Na terenie Trzcianki są trzy szkoły ponadpodstawowe. Od początku roku pojawił się problem z powrotem dzieci z lekcji. Ostatni autobus odjeżdża zanim uczniowie skończą zajęcia. W Zespole Szkół Technicznych taki problem zgłasza 27 uczniów z pobliskich miejscowości. Również w innych placówkach młodzież nie ma jak wrócić do domów. Na ten moment muszą sobie radzić inaczej.

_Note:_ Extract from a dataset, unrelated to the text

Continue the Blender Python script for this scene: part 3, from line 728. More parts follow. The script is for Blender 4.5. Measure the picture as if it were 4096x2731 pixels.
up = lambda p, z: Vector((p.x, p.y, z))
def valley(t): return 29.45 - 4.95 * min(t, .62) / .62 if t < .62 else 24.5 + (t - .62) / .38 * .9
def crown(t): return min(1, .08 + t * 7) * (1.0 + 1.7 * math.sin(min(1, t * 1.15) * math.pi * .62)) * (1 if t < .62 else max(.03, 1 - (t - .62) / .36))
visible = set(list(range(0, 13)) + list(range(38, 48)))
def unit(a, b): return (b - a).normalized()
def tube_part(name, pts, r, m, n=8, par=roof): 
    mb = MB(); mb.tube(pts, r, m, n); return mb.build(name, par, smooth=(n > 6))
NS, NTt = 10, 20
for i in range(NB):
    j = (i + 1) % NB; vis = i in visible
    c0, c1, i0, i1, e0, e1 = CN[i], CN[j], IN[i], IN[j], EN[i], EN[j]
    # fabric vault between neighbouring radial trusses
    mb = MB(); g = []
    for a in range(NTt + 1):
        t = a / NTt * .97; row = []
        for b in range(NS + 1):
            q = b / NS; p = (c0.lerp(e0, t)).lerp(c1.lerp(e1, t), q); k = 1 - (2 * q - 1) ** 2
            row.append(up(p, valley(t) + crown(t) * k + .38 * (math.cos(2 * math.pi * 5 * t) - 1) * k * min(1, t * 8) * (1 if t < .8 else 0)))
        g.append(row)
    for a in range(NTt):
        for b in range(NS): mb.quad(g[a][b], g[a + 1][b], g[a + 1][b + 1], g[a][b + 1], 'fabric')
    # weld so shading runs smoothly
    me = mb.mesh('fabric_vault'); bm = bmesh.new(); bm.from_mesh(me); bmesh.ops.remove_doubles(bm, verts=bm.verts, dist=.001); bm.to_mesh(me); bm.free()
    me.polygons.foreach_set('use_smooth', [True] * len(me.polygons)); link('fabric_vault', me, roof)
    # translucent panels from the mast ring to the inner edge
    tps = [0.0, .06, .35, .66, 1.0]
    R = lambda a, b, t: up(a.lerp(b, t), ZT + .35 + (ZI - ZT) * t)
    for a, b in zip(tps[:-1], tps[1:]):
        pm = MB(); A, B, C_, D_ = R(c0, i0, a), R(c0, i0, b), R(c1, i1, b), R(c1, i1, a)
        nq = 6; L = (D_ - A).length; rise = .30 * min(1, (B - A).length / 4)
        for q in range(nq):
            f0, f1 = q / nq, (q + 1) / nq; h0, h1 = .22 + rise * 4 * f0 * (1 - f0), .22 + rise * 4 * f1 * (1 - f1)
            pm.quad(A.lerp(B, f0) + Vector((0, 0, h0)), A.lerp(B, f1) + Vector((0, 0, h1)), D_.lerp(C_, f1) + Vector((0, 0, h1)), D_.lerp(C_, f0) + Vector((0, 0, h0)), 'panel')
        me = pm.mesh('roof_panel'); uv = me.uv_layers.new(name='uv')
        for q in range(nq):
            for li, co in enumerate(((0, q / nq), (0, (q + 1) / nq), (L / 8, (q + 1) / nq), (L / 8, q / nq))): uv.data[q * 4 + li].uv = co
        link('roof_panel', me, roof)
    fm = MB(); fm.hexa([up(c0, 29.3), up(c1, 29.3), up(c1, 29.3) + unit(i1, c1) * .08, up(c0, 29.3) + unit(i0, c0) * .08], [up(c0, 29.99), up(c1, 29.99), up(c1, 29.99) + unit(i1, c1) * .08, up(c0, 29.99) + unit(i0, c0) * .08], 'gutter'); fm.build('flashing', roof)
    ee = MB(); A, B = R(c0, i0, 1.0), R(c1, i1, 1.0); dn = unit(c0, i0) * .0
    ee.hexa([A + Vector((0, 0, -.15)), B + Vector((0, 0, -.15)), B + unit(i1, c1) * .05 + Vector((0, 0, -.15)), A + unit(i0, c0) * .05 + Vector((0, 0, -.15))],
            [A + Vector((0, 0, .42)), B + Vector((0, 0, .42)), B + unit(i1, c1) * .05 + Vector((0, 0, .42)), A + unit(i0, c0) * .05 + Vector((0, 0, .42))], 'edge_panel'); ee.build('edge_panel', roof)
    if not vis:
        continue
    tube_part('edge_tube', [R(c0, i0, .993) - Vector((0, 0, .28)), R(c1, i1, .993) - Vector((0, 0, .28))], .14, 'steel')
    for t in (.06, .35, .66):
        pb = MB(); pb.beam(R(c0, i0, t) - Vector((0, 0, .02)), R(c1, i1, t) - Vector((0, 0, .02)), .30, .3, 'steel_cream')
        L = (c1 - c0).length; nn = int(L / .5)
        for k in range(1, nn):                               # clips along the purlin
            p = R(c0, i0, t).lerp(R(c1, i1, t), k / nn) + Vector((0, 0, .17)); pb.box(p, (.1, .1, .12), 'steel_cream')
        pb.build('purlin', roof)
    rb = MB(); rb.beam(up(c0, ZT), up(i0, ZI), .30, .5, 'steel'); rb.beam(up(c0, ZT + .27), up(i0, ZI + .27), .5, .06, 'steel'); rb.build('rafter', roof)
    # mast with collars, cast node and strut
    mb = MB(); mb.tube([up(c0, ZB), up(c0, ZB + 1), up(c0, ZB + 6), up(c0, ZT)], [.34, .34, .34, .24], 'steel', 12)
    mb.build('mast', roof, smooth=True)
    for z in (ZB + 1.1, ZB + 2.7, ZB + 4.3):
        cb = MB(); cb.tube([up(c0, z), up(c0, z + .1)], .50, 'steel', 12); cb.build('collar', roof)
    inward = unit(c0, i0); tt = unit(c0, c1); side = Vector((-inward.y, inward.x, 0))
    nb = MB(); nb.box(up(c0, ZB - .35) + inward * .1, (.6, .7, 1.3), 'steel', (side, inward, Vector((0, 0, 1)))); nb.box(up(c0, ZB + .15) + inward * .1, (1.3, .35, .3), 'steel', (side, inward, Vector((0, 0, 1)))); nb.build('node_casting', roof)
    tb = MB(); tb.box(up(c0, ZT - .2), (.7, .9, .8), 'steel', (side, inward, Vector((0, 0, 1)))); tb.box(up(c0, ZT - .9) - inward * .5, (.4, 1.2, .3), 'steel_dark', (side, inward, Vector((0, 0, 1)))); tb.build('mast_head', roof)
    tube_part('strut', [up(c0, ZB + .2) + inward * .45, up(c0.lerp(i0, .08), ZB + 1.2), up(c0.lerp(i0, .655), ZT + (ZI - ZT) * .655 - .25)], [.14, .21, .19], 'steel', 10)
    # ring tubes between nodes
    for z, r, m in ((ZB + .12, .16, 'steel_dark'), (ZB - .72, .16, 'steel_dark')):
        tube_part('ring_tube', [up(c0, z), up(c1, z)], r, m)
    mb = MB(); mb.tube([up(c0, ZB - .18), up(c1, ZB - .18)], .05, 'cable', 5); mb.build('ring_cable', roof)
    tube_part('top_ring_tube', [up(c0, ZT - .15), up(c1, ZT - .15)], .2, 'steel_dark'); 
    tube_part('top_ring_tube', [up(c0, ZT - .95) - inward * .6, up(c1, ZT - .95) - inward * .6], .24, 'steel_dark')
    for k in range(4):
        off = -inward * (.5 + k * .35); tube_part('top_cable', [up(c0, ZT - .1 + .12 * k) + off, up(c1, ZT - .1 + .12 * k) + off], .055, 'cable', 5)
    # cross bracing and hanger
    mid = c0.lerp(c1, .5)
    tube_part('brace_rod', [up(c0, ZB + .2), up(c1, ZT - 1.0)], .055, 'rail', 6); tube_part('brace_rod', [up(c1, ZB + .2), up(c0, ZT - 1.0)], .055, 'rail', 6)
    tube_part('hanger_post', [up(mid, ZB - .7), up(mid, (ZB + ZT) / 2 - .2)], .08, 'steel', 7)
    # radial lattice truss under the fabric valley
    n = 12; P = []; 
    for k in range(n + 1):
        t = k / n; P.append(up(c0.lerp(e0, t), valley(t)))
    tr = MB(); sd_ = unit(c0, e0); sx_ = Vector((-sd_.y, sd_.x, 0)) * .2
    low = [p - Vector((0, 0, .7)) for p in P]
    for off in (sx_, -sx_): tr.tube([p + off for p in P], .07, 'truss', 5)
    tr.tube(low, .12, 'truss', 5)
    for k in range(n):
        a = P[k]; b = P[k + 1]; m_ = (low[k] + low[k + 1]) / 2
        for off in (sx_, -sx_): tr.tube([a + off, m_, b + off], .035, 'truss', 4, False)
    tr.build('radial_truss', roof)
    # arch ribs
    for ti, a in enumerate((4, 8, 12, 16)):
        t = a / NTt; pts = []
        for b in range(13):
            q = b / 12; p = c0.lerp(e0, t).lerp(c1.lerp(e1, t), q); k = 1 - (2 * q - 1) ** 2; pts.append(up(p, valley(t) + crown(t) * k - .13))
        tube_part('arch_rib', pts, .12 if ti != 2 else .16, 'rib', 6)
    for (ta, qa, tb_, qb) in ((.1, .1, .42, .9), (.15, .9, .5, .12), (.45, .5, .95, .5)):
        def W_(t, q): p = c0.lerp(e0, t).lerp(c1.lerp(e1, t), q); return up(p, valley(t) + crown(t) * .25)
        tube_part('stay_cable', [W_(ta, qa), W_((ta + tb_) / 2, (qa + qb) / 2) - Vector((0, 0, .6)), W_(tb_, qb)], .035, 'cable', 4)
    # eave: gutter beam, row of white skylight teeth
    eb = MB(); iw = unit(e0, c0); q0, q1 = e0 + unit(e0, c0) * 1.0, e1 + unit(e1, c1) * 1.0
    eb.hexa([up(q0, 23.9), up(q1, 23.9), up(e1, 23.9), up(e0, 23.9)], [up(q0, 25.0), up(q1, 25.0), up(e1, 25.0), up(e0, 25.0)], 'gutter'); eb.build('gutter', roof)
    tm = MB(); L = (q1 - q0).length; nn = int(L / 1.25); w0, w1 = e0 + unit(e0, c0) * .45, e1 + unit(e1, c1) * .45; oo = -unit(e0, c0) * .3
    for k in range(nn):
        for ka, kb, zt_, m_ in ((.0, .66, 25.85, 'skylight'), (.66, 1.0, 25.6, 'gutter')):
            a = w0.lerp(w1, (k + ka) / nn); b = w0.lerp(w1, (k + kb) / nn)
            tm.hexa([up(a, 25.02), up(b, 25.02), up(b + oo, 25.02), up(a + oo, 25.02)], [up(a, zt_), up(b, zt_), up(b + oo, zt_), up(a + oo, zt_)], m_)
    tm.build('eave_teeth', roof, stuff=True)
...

- Albo próbują się zwolnić z ostatniej lekcji, albo z części ostatniej lekcji, albo rodzice przyjeżdżają po nich, albo jakieś dyżury są we wsi ustalone i jedzie ktoś i zabiera czwórkę dzieci - opowiada Wioletta Folwarczna-Nowak, dyrektor Zespołu Szkół w Trzciance.
Powodem problemów może być zmniejszona liczba kursów autobusowych w stosunku do lat poprzednich. Organem prowadzącym szkoły ponadpodstawowe jest powiat. Ale to gmina zauważyła problem i wspólnie z dyrektorami szkół i starostwem próbują go rozwiązać. Pomóc może uruchomienie dodatkowych linii przez prywatnego przewoźnika.
Miasto nie mówi nie, ale proponuje też aby dyrektorzy szkół dostosowali plan lekcji do kursów autobusowych. Nie jest to łatwe, bo do placówek trafił w tym roku podwójny rocznik. Powoduje to wydłużenie zajęć. Na ten moment trwają rozmowy pomiędzy dyrektorami szkół, a miastem i powiatem w celu rozwiązania problemu. Nie tylko w Trzciance narzeka się na słabe połączenia komunikacyjne dla uczniów. W Czarnkowie sytuacja wygląda podobnie.
- Jeśli młodzież przyjedzie do nas na zajęcia do Czarnkowa, to on aby dojechać do Krzyża z powrotem i z Krzyża gdzieś dalej, to tylko współczuć - mówi Małgorzata Wylegała, dyrektor Centrum Kształcenia Zawodowego w Czarnkowie.
Powiat czarnkowsko-trzcianecki jest rozległy. Czarnków dodatkowo nie posiada stacji kolejowej. Planowane są kolejne spotkania, na których będą podjęte działania zmierzające do likwidacji problemu.